Notes Towards a Guidebook for Attending Scholarly Conferences

What are your rules of thumb when you go to a scholarly conference? In recent years I have done a fair bit of conference-going and I think I have it partially figured out. Some of my rules are:
Do not approach
  • Leverage the technology to improve your conference experience. Twitter is a powerful (and for history conferences, under-utilized) tool to extend scholarly discussions and also to meet people.
  • Bring a graduate student or two to the conference if you can. Encourage your institution to fund graduate student travel, even if they are not presenting. "As long as grad students keep showing up this organization has a future,” a friend told me.
  • Avoid round tables, plenaries, “wither our field” sessions, and other sessions where the presenters are allowed to talk about themselves, because they will talk about nothing else. Some academics see the world as a movie in which they are both the star and narrator. Ugh. 
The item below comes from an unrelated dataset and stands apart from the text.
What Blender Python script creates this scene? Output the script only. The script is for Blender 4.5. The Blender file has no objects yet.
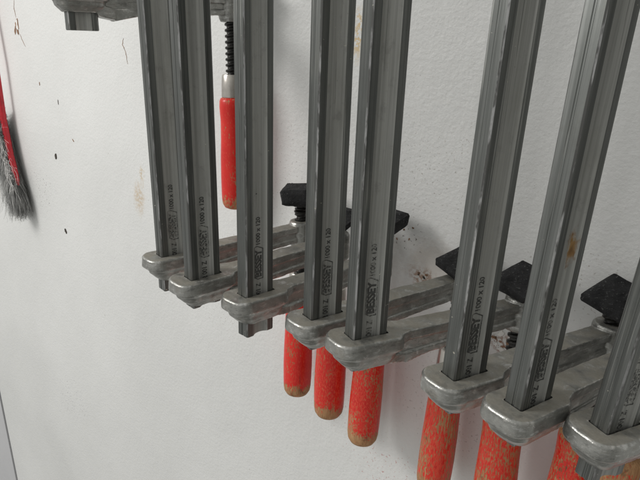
import bpy, bmesh, math, random
from mathutils import Matrix, Vector, noise
C = bpy.context.scene.collection
SC = bpy.context.scene
MM = 0.001
OFF = Vector((250.0, -472.0, 1500.0))          # survey frame (mm, camera at its origin) -> world
random.seed(4)

# ------------------------------------------------------------------ camera
cam_d = bpy.data.cameras.new('camera'); cam = bpy.data.objects.new('camera', cam_d); C.objects.link(cam)
SC.camera = cam
cam_d.sensor_width = 36; cam_d.lens = 586.0 / 640 * 36
cam_d.clip_start = 0.01; cam_d.clip_end = 100
r = Vector((0.753514079, 0.655124222, 0.055034413))
u = Vector((-0.242155140, 0.198746185, 0.949663440))
f = Vector((-0.611209642, 0.728911660, -0.308400008))
M = Matrix((r, u, -f)).transposed().to_4x4()
M.translation = OFF * MM
cam.matrix_world = M

# ------------------------------------------------------------------ world, lamps, exposure
W = bpy.data.worlds.new('World'); SC.world = W; W.use_nodes = True
nt = W.node_tree; nt.nodes.clear()
wo = nt.nodes.new('ShaderNodeOutputWorld'); bg = nt.nodes.new('ShaderNodeBackground')
tc = nt.nodes.new('ShaderNodeTexCoord'); vd = nt.nodes.new('ShaderNodeVectorMath'); vd.operation = 'DOT_PRODUCT'
vd.inputs[1].default_value = Vector((-0.35, -0.68, 0.64)).normalized()
cr = nt.nodes.new('ShaderNodeValToRGB')
cr.color_ramp.elements[0].position = 0.0; cr.color_ramp.elements[0].color = (0.12, 0.12, 0.105, 1)
cr.color_ramp.elements[1].position = 1.0; cr.color_ramp.elements[1].color = (0.80, 0.80, 0.78, 1)
mr = nt.nodes.new('ShaderNodeMapRange'); mr.inputs[1].default_value = -0.8; mr.inputs[2].default_value = 1.0
nt.links.new(tc.outputs['Generated'], vd.inputs[0]); nt.links.new(vd.outputs['Value'], mr.inputs[0])
nt.links.new(mr.outputs[0], cr.inputs[0]); nt.links.new(cr.outputs[0], bg.inputs[0]); nt.links.new(bg.outputs[0], wo.inputs[0])
bg.inputs[1].default_value = 0.9

def area(name, loc, target, size, power, col):
    l = bpy.data.lights.new(name, 'AREA'); l.shape = 'RECTANGLE'; l.size = size[0]; l.size_y = size[1]
    l.energy = power; l.color = col
    o = bpy.data.objects.new(name, l); C.objects.link(o); o.location = loc
    o.rotation_euler = (Vector(target) - Vector(loc)).to_track_quat('-Z', 'Y').to_euler()
area('window_light', (-1.35, -1.45, 2.35), (-0.45, 0, 1.3), (0.7, 0.7), 24.5, (1.0, 0.985, 0.96))
SC.view_settings.view_transform = 'Standard'; SC.view_settings.look = 'None'
SC.view_settings.exposure = 0.0; SC.view_settings.gamma = 1.0

# ------------------------------------------------------------------ helpers
def mesh_obj(name, bm, mat, parent=None, smooth=True, angle=35):
    me = bpy.data.meshes.new(name)
    bmesh.ops.recalc_face_normals(bm, faces=bm.faces)
    for v in bm.verts: v.co *= MM
    bm.to_mesh(me); bm.free()
    me.materials.append(mat)
    if smooth:
        me.polygons.foreach_set('use_smooth', [True] * len(me.polygons))
        me.set_sharp_from_angle(angle=math.radians(angle))
    o = bpy.data.objects.new(name, me); C.objects.link(o)
    if parent: o.parent = parent
    return o
def tag(o, label=None, cat=None, group=None, kind=None):
    if label: o['label'] = label
    if cat: o['category'] = cat
    if group: o['group'] = group
    if kind: o['kind'] = kind
def prism(bm, outline, z0, z1, sc=1.0, shift=(0, 0)):
    lo = [bm.verts.new((x, y, z0)) for x, y in outline]
    hi = [bm.verts.new((x * sc + shift[0], y * sc + shift[1], z1)) for x, y in outline]
    n = len(lo)
    for i in range(n): bm.faces.new((lo[i], lo[(i + 1) % n], hi[(i + 1) % n], hi[i]))
    bm.faces.new(lo[::-1]); bm.faces.new(hi)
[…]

  • On a related note, don't try to approach or make eye contact with the senior scholars in your discipline--the silver backs. Though they might be nice enough if you met them anywhere else, at the disciplinary conference they must stay focused on their elaborate rituals--chest-thumping, mating displays, and grooming one another's luxurious academic coats.
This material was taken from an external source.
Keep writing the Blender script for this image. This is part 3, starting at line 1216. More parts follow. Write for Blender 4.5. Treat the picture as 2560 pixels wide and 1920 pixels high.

  • Also to be avoided are panels where all of the presenters are linked by a single institution or all of the presenters are graduate students.
  • When in doubt, sit in back near the door so you can skip out to a different session.
  • If you don’t know many people at the conference, the breakfasts, luncheons, and banquets are a good if expensive way to meet some. But once you have attended a few years, it is more productive and fun to go out to dinner with your conference friends. 
  • Dine arounds are good. A dine around is where a set of lists are created according to sub-disciplinary interest--women's history, mining history, advanced footnoting--and folks sign up to go to dinner with the group. If the conference organizers do not set this up you can do it yourself and put the word out through your disciplinary mailing list.
  • Stay in the conference hotel if you possibly can. A lot of the best networking happens in the elevator, the book displays, and the conference bar. And by networking I mean drinking.
  • Some presses sell their display copies of books at a steep discount on the last day of the conference--thought I don't see this as often as I used to.
  • Explore the city! Don't hesitate to blow off the afternoon sessions and rent a bicycle or something. When you are on your deathbed you will not say "If only I had listened to more historians read their papers out loud!"
What about you guys--what are your conference rules of the road?